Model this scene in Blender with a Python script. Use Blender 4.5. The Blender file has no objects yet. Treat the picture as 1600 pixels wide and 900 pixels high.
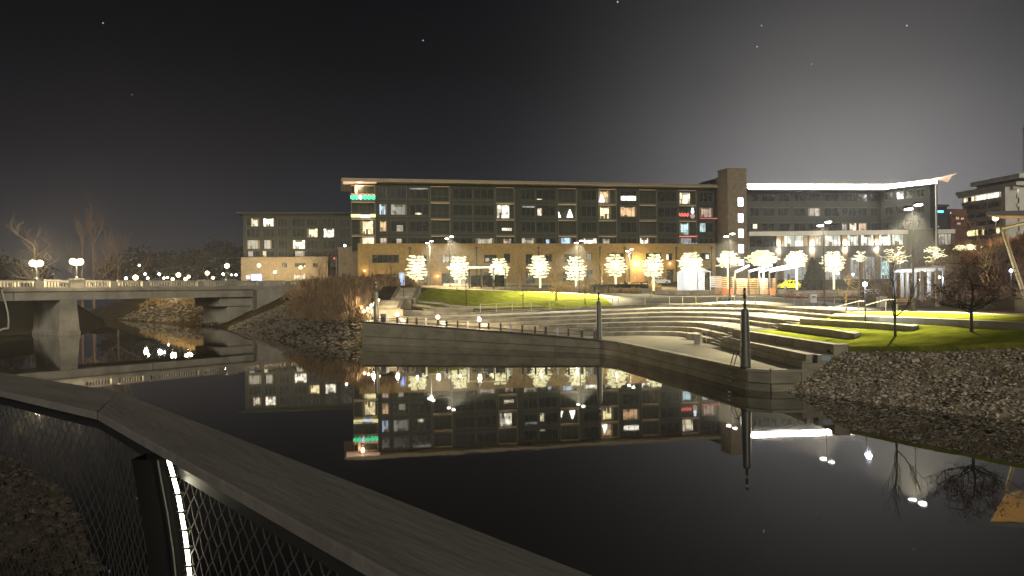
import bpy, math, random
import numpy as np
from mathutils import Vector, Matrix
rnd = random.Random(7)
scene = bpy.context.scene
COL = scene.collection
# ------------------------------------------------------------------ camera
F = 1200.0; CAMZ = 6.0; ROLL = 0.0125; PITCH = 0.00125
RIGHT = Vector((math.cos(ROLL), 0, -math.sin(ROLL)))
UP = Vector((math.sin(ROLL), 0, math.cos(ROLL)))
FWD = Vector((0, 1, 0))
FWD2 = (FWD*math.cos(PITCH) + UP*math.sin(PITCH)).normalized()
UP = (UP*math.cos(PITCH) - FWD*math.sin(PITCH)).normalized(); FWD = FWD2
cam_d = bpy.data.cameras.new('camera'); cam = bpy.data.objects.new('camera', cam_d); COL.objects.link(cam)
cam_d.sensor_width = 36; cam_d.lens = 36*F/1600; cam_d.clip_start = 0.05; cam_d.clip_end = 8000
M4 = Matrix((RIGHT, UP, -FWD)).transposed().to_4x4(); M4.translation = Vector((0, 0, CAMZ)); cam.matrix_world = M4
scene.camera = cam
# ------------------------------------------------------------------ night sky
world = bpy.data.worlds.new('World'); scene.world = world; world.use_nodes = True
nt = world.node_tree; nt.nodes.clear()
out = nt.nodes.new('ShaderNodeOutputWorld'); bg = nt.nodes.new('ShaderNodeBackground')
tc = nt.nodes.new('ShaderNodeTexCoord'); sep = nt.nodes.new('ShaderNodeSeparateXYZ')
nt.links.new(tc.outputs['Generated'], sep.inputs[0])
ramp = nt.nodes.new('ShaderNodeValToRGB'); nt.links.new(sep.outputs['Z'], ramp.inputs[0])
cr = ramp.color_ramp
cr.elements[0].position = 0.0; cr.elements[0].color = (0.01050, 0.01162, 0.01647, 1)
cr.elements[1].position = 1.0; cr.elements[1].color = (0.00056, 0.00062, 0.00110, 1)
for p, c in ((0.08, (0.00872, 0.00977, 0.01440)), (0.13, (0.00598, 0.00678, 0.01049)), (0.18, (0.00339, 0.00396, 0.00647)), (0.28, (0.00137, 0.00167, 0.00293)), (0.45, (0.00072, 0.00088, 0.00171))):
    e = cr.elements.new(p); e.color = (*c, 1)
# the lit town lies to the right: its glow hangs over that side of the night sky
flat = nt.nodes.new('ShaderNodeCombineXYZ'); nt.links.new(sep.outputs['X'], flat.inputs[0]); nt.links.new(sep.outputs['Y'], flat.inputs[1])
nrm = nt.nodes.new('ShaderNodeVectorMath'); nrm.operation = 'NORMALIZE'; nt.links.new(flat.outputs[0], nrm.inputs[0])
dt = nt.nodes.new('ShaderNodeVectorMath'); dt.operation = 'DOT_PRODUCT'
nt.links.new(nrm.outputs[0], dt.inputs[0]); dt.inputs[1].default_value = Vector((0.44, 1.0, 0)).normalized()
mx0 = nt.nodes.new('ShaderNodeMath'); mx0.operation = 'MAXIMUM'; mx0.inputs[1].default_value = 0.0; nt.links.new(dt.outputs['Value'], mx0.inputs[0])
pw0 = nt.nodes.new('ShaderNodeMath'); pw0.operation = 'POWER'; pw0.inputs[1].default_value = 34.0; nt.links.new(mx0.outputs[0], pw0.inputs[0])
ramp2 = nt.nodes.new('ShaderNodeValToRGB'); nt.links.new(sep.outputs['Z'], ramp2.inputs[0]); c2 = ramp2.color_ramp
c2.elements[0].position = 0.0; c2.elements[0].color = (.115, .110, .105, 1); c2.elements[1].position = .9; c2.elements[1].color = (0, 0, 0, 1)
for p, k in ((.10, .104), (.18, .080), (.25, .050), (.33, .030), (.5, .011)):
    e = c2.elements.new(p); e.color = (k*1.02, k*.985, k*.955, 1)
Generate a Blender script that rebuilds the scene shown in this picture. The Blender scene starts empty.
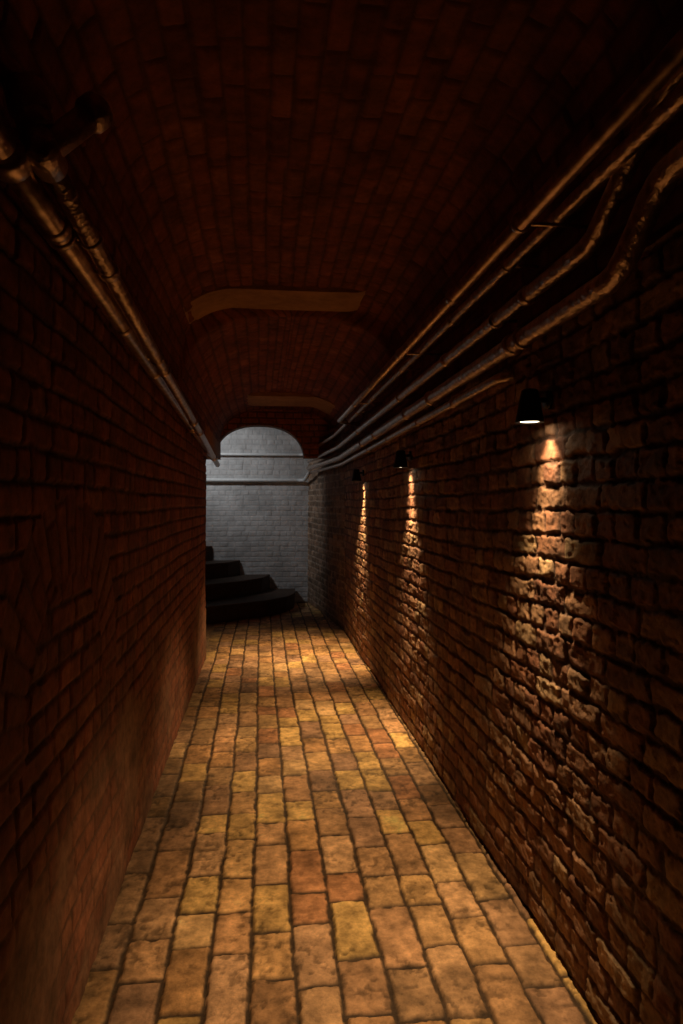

== == ==

Copy all the records above exactly, but leave out the pictures.

Model this scene in Blender with a Python script. Use Blender 4.5. The Blender file has no objects yet. Treat the picture as 1600 pixels wide and 900 pixels high.
import bpy, math, random
import numpy as np
from mathutils import Vector, Matrix
rnd = random.Random(7)
scene = bpy.context.scene
COL = scene.collection
# ------------------------------------------------------------------ camera
F = 1200.0; CAMZ = 6.0; ROLL = 0.0125; PITCH = 0.00125
RIGHT = Vector((math.cos(ROLL), 0, -math.sin(ROLL)))
UP = Vector((math.sin(ROLL), 0, math.cos(ROLL)))
FWD = Vector((0, 1, 0))
FWD2 = (FWD*math.cos(PITCH) + UP*math.sin(PITCH)).normalized()
UP = (UP*math.cos(PITCH) - FWD*math.sin(PITCH)).normalized(); FWD = FWD2
cam_d = bpy.data.cameras.new('camera'); cam = bpy.data.objects.new('camera', cam_d); COL.objects.link(cam)
cam_d.sensor_width = 36; cam_d.lens = 36*F/1600; cam_d.clip_start = 0.05; cam_d.clip_end = 8000
M4 = Matrix((RIGHT, UP, -FWD)).transposed().to_4x4(); M4.translation = Vector((0, 0, CAMZ)); cam.matrix_world = M4
scene.camera = cam
# ------------------------------------------------------------------ night sky
world = bpy.data.worlds.new('World'); scene.world = world; world.use_nodes = True
nt = world.node_tree; nt.nodes.clear()
out = nt.nodes.new('ShaderNodeOutputWorld'); bg = nt.nodes.new('ShaderNodeBackground')
tc = nt.nodes.new('ShaderNodeTexCoord'); sep = nt.nodes.new('ShaderNodeSeparateXYZ')
nt.links.new(tc.outputs['Generated'], sep.inputs[0])
ramp = nt.nodes.new('ShaderNodeValToRGB'); nt.links.new(sep.outputs['Z'], ramp.inputs[0])
cr = ramp.color_ramp
cr.elements[0].position = 0.0; cr.elements[0].color = (0.01050, 0.01162, 0.01647, 1)
cr.elements[1].position = 1.0; cr.elements[1].color = (0.00056, 0.00062, 0.00110, 1)
for p, c in ((0.08, (0.00872, 0.00977, 0.01440)), (0.13, (0.00598, 0.00678, 0.01049)), (0.18, (0.00339, 0.00396, 0.00647)), (0.28, (0.00137, 0.00167, 0.00293)), (0.45, (0.00072, 0.00088, 0.00171))):
    e = cr.elements.new(p); e.color = (*c, 1)
# the lit town lies to the right: its glow hangs over that side of the night sky
flat = nt.nodes.new('ShaderNodeCombineXYZ'); nt.links.new(sep.outputs['X'], flat.inputs[0]); nt.links.new(sep.outputs['Y'], flat.inputs[1])
nrm = nt.nodes.new('ShaderNodeVectorMath'); nrm.operation = 'NORMALIZE'; nt.links.new(flat.outputs[0], nrm.inputs[0])
dt = nt.nodes.new('ShaderNodeVectorMath'); dt.operation = 'DOT_PRODUCT'
nt.links.new(nrm.outputs[0], dt.inputs[0]); dt.inputs[1].default_value = Vector((0.44, 1.0, 0)).normalized()
mx0 = nt.nodes.new('ShaderNodeMath'); mx0.operation = 'MAXIMUM'; mx0.inputs[1].default_value = 0.0; nt.links.new(dt.outputs['Value'], mx0.inputs[0])
pw0 = nt.nodes.new('ShaderNodeMath'); pw0.operation = 'POWER'; pw0.inputs[1].default_value = 34.0; nt.links.new(mx0.outputs[0], pw0.inputs[0])
ramp2 = nt.nodes.new('ShaderNodeValToRGB'); nt.links.new(sep.outputs['Z'], ramp2.inputs[0]); c2 = ramp2.color_ramp
c2.elements[0].position = 0.0; c2.elements[0].color = (.115, .110, .105, 1); c2.elements[1].position = .9; c2.elements[1].color = (0, 0, 0, 1)
for p, k in ((.10, .104), (.18, .080), (.25, .050), (.33, .030), (.5, .011)):
    e = c2.elements.new(p); e.color = (k*1.02, k*.985, k*.955, 1)
Generate a Blender script that rebuilds the scene shown in this picture. The Blender scene starts empty.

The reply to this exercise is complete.